The nunnery is still flourishing, and there are many nuns; some of them have attained a great age. They are harmless women, whose only fault is a love of the bottle; they fast religiously, and conduct their services, which are very frequent, by day and night, with great regularity. There was a time when the Julfa churches were not allowed to have bells, and over each church-roof is a board, hung from two posts. This is drummed on with mallets, at first slowly, then fast, for some fifteen minutes before each service at the nunnery; and, as my house was near it, I can testify to the punctuality of at least the call to prayers, at half-past three A.M. and other unearthly hours.

These boards are used on every church save the “Wang,” which is provided with a handsome bell-tower, standing in its inner court on four substantial brick columns, and covered by a dome-like roof; it is at least one hundred and thirty feet high.

On Sundays, Saturday afternoons, and all feast-days, the knocking is deafening, and the awakening power is certainly greater than the bell to those in the neighbourhood. We may yet have it adopted in England as one of the primitive forms of the early Church.

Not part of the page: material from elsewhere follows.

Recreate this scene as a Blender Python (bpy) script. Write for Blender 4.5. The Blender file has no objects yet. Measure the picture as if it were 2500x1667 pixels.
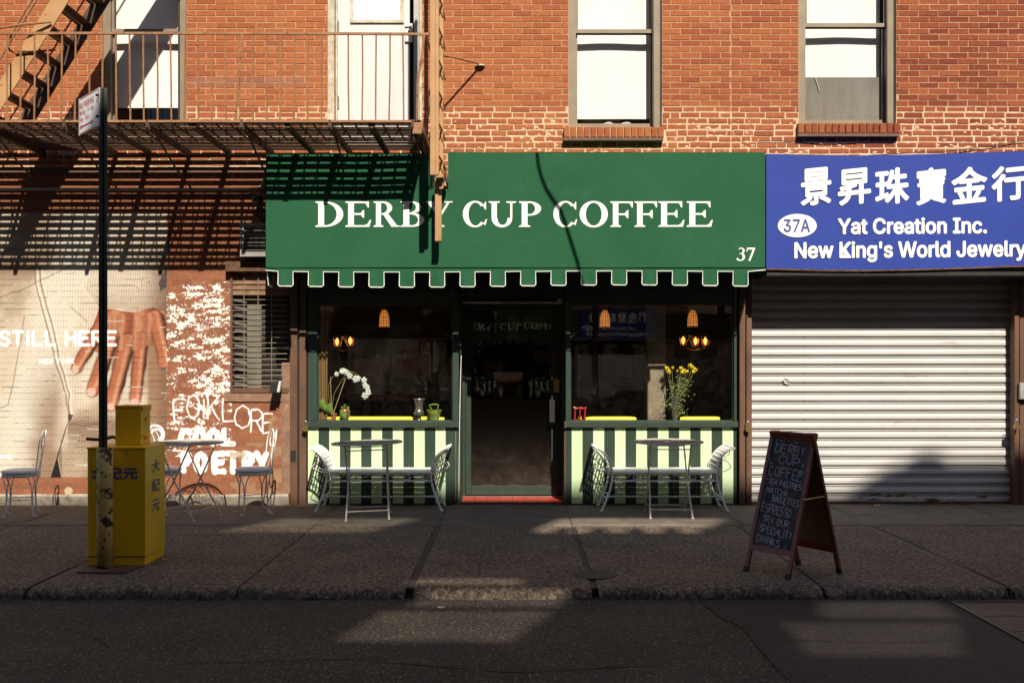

Great scandals have at times arisen in this nunnery. A nun, the sister of a deserving artist who had learnt his profession in India, was starved and beaten to death, and the corpse buried at night-time by the nuns on account of her alleged irregularities. The elder nuns are very fanatical and ignorant old women. A curly-headed young Armenian, who was detected on the premises by them, and excused himself on the ground that he wished to convert them to Protestantism, of which faith he was a paid teacher, nearly met with the fate of Orpheus; that enterprising youth, after having an application for increase of pay refused, left religion as a business and took to dealing in skins, which offered more scope for his talents. So much care had been expended on his education that he could read the New Testament in the original Greek; he, however, wisely left a calling for which he felt he had no vocation.

The nuns visit the sick, and teach, under the superintendence of an able priest (Mesrop), all the Julfa girls. They are instructed in the elements of religion, and taught to read the Scriptures, without understanding them, in ancient Armenian, and to embroider, or to knit socks. The Armenian Scriptures and prayers are written in ancient Armenian, which is a language as different from the modern dialect as nineteenth-century English is from that of Edward the Confessor. Consequently, all the people, and most of the priests, do not understand either the Scriptures or the prayers, which many can read. I was present at the burial of a Christian child by the Shiraz priest; the poor man could neither read nor write, but he was prompted with the beginning of each prayer by a member of the congregation, who could read the ancient tongue; as he had these prayers all by heart he, on getting the cue, recited them fluently.

A great portion of the service in an Armenian church is performed behind a curtain, which is raised and lowered at intervals. The sacrament is, I believe, not administered to the laity. The services are inordinately long. I was present once at a wedding, and the ceremony certainly lasted two hours.

Baptism is performed by total immersion, and the infant is anointed in seven places with a cruciform mark, with green oil, said to be brought from Etchmiadzin.

A priest, as a rule, is sent forth for two years to either India or Batavia—where he goes is the important point. If he be sent to Bombay, or a large community of rich Armenians, he returns with enough to keep him for life and provide for his children; if to a poor village, he returns as poor as he went; he then is without duty for perhaps five years. All this is arranged by the Arachnoort, and is usually determined by the amount of bribe tendered by the priest to him; kissing, in fact, goes by favour.

Some few of these priests are well educated, and have made the most of the advantages of their stay in India—notably the vicar, Kashish (priest) Mardyros. He is an enlightened man, and honest, but he can never become bishop, for the bishop must be a monk, and is always sent from Etchmiadzin.

The present Arachnoort speaks only ancient Armenian, Constantinople Turkish, and a little Persian, and the power for good or evil is mostly in the hands of the little bishop and vicar. A priest may marry before he receives priest’s orders, but if his wife dies he cannot re-marry, and the widowed priest often becomes a monk. This rule leads to a good deal of immorality, some of the priests being of very bad repute.